Capital-Poor Conn. Bank Appears to Weigh a Sale

After failing twice to meet federal regulatory deadlines for raising capital, officials at a Connecticut bank appear to be considering one of their last options - a sale.

Ansonia-based Great Country Bank is discussing a "written proposal" from one of several "parties" that have contacted the institution, according to a press release issued last week. Bank officials declined to comment further and wouldn't say what form of proposal they had received.

The bank is also working with its financial adviser, First Albany Corp., to explore all possibilities for raising capital. Bank executives wouldn't elaborate, but president and chief executive Patrick W. Wisman noted that a sale is only one possible means of raising capital for the $347 million- asset bank.

Great Country has missed July 1993 and December 1994 deadlines to bring its leverage capital ratio up to 6%. The ratio currently is 4.7%.

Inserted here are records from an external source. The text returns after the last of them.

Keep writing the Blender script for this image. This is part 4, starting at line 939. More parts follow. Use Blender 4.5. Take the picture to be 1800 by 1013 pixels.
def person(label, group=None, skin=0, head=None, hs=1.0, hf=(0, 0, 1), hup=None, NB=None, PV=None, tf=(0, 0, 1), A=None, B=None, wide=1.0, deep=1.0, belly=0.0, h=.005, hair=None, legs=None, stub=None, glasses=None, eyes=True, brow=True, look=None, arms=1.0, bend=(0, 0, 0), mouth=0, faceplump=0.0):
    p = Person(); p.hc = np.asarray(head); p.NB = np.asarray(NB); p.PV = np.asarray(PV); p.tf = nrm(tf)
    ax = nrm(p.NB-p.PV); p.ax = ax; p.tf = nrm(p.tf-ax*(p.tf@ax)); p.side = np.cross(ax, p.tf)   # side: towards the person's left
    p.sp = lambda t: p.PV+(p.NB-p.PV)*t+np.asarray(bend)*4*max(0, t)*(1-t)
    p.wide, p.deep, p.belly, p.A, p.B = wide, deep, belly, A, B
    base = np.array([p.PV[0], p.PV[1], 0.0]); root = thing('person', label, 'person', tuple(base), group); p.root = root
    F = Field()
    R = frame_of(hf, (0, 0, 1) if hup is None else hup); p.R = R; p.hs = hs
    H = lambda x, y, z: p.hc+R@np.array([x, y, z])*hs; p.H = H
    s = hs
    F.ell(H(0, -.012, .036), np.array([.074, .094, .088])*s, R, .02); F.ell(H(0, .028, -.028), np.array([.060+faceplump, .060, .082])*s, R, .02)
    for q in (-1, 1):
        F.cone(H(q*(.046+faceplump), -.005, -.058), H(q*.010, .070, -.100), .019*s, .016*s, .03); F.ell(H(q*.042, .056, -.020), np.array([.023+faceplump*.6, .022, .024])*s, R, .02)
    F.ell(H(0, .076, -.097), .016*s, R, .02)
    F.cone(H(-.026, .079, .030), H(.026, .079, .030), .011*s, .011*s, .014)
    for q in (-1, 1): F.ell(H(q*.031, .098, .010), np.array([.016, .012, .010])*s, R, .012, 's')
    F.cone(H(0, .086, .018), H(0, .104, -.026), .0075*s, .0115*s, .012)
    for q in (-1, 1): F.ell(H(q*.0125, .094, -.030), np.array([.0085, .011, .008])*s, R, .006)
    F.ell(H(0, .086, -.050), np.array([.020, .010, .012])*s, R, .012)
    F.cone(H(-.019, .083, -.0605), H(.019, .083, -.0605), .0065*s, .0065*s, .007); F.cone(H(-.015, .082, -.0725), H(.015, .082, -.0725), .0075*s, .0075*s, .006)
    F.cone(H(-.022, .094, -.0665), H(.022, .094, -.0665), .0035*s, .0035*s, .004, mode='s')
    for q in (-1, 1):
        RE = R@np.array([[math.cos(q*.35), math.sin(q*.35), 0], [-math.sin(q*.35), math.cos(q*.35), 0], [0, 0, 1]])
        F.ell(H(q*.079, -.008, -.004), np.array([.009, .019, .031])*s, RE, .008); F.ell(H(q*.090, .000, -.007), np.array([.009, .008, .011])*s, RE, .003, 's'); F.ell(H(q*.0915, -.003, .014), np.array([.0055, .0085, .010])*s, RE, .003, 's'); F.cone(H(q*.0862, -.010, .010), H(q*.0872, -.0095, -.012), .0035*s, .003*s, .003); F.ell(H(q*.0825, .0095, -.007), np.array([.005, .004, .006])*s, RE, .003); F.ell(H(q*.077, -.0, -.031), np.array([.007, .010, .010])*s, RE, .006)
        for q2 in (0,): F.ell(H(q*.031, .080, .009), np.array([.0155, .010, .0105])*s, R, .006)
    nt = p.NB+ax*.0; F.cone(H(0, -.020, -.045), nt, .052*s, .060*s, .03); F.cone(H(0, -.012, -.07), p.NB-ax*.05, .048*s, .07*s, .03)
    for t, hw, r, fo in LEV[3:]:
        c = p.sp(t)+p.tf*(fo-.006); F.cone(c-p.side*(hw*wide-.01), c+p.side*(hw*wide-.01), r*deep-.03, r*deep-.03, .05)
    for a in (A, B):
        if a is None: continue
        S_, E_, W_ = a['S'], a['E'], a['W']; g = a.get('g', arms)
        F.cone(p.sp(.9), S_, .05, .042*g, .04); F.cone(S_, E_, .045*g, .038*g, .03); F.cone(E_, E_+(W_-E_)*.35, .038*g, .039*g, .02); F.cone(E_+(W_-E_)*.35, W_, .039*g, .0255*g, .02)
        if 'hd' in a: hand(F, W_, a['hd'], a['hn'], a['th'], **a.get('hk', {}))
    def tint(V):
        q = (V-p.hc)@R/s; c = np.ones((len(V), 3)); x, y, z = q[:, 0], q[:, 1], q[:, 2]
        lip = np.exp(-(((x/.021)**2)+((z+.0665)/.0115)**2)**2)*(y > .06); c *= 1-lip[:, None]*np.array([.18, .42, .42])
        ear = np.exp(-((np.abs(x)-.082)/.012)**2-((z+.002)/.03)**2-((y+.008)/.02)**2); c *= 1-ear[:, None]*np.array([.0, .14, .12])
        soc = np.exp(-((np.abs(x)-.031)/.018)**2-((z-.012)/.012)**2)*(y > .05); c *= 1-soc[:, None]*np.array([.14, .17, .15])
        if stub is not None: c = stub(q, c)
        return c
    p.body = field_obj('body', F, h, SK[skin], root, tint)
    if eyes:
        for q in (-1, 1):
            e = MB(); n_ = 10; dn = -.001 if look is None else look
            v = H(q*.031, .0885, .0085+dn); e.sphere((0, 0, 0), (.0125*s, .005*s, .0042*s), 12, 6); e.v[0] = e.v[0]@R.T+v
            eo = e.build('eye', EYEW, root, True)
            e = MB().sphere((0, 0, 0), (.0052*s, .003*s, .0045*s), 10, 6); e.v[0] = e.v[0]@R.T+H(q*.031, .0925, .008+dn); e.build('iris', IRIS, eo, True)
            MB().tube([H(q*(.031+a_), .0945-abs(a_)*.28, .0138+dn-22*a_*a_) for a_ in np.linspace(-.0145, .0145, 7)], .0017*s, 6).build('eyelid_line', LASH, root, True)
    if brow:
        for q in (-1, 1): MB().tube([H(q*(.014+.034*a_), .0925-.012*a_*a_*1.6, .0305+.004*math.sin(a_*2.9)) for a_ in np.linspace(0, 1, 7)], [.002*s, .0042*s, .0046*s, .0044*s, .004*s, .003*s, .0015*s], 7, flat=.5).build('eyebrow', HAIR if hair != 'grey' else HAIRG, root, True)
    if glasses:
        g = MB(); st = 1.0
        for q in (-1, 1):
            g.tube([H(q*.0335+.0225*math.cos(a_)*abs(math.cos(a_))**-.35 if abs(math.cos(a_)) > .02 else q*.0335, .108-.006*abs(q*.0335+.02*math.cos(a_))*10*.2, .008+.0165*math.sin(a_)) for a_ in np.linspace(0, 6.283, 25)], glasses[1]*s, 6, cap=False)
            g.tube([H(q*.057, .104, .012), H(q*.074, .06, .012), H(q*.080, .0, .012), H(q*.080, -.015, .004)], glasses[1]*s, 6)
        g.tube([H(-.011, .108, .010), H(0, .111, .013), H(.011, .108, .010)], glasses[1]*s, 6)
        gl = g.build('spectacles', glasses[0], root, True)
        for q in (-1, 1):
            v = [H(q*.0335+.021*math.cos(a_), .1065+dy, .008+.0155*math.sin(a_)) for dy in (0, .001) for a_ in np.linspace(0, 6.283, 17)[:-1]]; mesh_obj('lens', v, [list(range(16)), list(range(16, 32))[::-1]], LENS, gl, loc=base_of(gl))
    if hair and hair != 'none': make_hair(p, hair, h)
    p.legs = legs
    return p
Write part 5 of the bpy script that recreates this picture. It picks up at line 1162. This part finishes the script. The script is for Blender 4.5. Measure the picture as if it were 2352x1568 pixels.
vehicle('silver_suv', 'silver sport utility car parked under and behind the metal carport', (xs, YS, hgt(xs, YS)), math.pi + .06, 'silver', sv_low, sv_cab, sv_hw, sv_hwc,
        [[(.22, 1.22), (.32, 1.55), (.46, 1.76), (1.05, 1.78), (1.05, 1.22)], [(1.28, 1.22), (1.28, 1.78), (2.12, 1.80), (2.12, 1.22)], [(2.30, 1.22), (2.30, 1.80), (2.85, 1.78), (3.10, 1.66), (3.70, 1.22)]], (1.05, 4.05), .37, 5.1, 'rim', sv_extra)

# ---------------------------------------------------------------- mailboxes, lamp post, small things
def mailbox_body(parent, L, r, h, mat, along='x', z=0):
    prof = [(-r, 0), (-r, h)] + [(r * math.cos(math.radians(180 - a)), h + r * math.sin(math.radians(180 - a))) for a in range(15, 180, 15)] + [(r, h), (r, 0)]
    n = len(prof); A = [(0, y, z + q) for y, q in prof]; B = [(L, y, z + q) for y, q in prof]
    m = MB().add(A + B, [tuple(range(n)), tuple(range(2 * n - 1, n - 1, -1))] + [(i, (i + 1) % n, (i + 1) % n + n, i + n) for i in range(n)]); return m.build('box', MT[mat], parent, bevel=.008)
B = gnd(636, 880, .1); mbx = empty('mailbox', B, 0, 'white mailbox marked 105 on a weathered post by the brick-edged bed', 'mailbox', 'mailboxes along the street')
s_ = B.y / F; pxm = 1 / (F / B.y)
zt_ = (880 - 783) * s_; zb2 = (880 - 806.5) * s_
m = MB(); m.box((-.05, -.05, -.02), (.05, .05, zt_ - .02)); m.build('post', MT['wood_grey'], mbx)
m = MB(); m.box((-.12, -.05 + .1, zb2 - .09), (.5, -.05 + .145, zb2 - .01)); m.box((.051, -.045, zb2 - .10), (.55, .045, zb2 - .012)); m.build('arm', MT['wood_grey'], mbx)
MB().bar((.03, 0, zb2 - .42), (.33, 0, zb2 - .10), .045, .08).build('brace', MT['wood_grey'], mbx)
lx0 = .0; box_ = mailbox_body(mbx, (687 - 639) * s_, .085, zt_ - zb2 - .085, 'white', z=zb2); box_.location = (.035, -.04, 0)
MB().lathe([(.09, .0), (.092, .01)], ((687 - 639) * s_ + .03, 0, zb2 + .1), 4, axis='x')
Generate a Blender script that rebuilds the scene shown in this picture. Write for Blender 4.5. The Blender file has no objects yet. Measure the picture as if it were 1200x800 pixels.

The bank has until July 15 to submit a new capital plan to the Federal Deposit Insurance Corp. The institution is operating under a 1992 cease- and-desist order from the FDIC.

Bank officials issued their statement in response to a flurry of rumors after a surge in the price and trading volume of the stock last week. The stock closed Friday at $4 a share, up from just under $3 June 1. The stock was trading at $3.875 early Tuesday afternoon, up 25 cents from Monday's close.

Mr. Wisman, a banker with 25 years of experience, was hired in December to turn around Great Country. He has been brought in to turn around several banks, from California to Connecticut, including a subsidiary of Equimark Corp. in Pennsylvania.

"This institution has been the object of speculation and repeated examination by a lot of would-be suitors for four or five years," said John Carusone, president of Hartford's Bank Analysis Center.

Likely buyers of Great Country, all in Connecticut, would include Derby Savings Bank, Waterbury-based Webster Financial Corp., and Centerbank, also of Waterbury, observers said.

Great Country lost $1.9 million from June to December 1994. But it reported a first-quarter 1995 profit of $135,678.

The 1994 losses stemmed from expenses related to the bank's foreclosed real estate, which had dropped to $4.6 million at Dec. 31 from $8.9 million at May 31, 1994.

The bank had $18 million of nonperforming assets, or 5.3% of all assets, at March 31. That was down from $28 million, or 8% of all assets, at March 31, 1994.